L'une d'entre elles, d'ailleurs, n'est autre que la petite Aurélie, son amour d'enfance, qu'il a vue mourir, quatorze ans plus tôt. Malgré le temps passé, leur lien était si fort qu'il n'a pas trop de mal à la convaincre de quitter son hôte. C'était le plus facile, car les quatre occupants restant vont opposer une résistance plus ou moins grande à l'idée de mourir pour de bon. Riquet s'est institué protecteur mental du Gitan, et construit mirador sur murailles sur fossés pour tenir à distance les intrus de l'extérieur comme de l'intérieur, sans s'apercevoir que sa protection, excessive, est en soi un péril mortel. Lon et Lys, manipulés par Romain, étouffent le visiteur sous une exubérance charnelle où la faune et la flore s'unissent de façon malsaine. Quant à Romain, il faudra de l'aide à Kantor pour l'affronter.
Quatre ans après les événements racontés dans Le Petit Cabaret des morts, Alvar Cuervos est en mauvais état psychique, réfugié tout au fond de lui-même, tout juste capable de murmurer très bas au début de ce Carnaval, incapable de penser même le nom de Yorenn. Celle-ci, qui n'a jamais cessé de le suivre, restant proche de lui d'une ville à l'autre, au gré de ses déplacements d'un hôpital au suivant, n'en peut plus. Elle est encline à faire confiance à Kantor, dont elle côtoie la tante, Muriel Ortan, au théâtre du Dragon.
Au fur et à mesure de mon avancée dans le cycle, je suis de plus en plus fascinée par la façon dont l'auteur l'organise, en totalité et dans chacun des romans qui le composent. Ainsi, si on pourrait considérer que Le Petit Cabaret des morts est un remake en mode mineur de Hadès Palace, dont il reprend exactement la construction, ce Carnaval sans Roi est comme un miroir inversé du roman précédent. En effet, il est univoque là où le tome sept était choral, et émietté là où un seul personnage s'y imposait sans conteste, et de plus en plus. Comme lui, il est construit sur des multiples de trois (ici, six parties de trois ou six chapitres), de façon à la fois impeccable et naturelle.
Comme dans Nuit de colère, chaque persona est caractérisée par son paysage mental, mais Berthelot va plus loin ici en ce que le paysage en question occupe aussi le physique, et le déborde, comme on le voit dans le cas de Riquet, de Lon et Lys, ou d'ailleurs de Romain.
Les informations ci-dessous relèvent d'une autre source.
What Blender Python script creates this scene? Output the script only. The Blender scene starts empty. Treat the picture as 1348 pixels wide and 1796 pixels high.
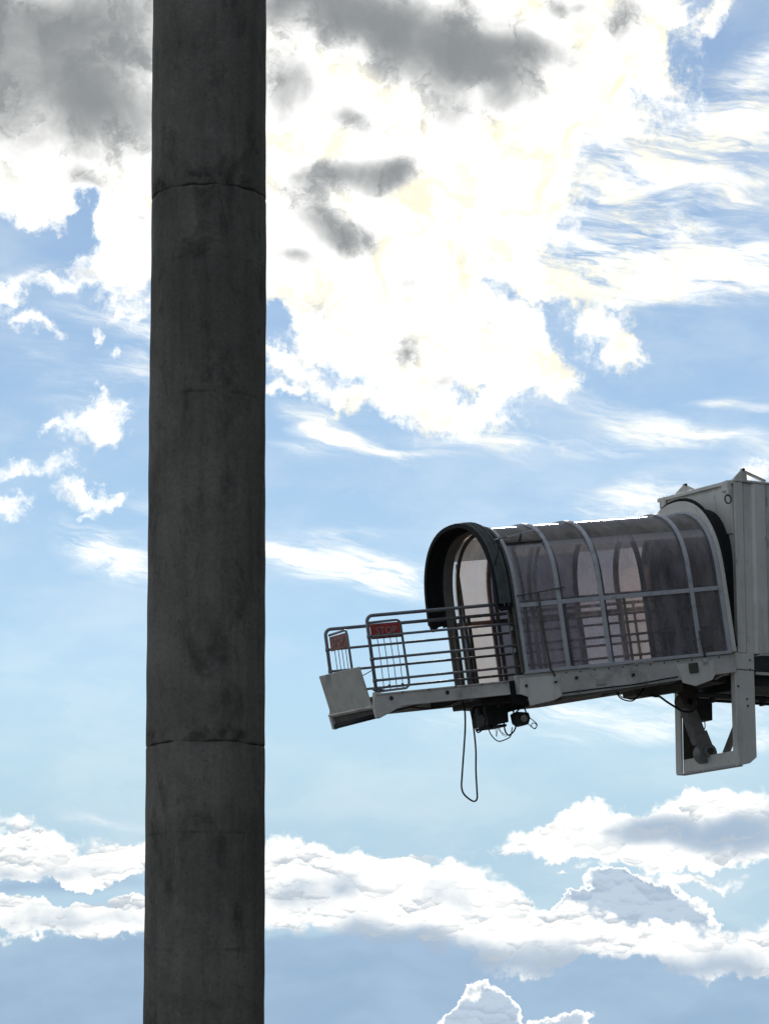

Les lecteurs et lectrices fidèles de l'auteur auront reconnu l'un de ses thèmes de prédilection, déjà abordé dans Rivage des intouchables, ou La ville au fond de l'oeil. Son style lyrique, voire baroque, peut s'y déployer à son aise, mais cela n'en illustre pas moins l'indéniable réalité de l'inséparabilité du psychique et du corporel, et leur influence l'un sur l'autre. Dans ce roman aussi, après Nuit de colère et Hadès Palace, la musique occupe une place centrale, comme d'ailleurs ces arts du corps que sont le cirque et le théâtre, ici harmonieusement mêlés.
De plus en plus, il devient impératif d'avoir lu les romans antérieurs pour apprécier pleinement la lecture, ce qui, somme toute, n'a rien d'étonnant si l'on considère qu'il s'agit ici du huitième tome d'un cycle de neuf.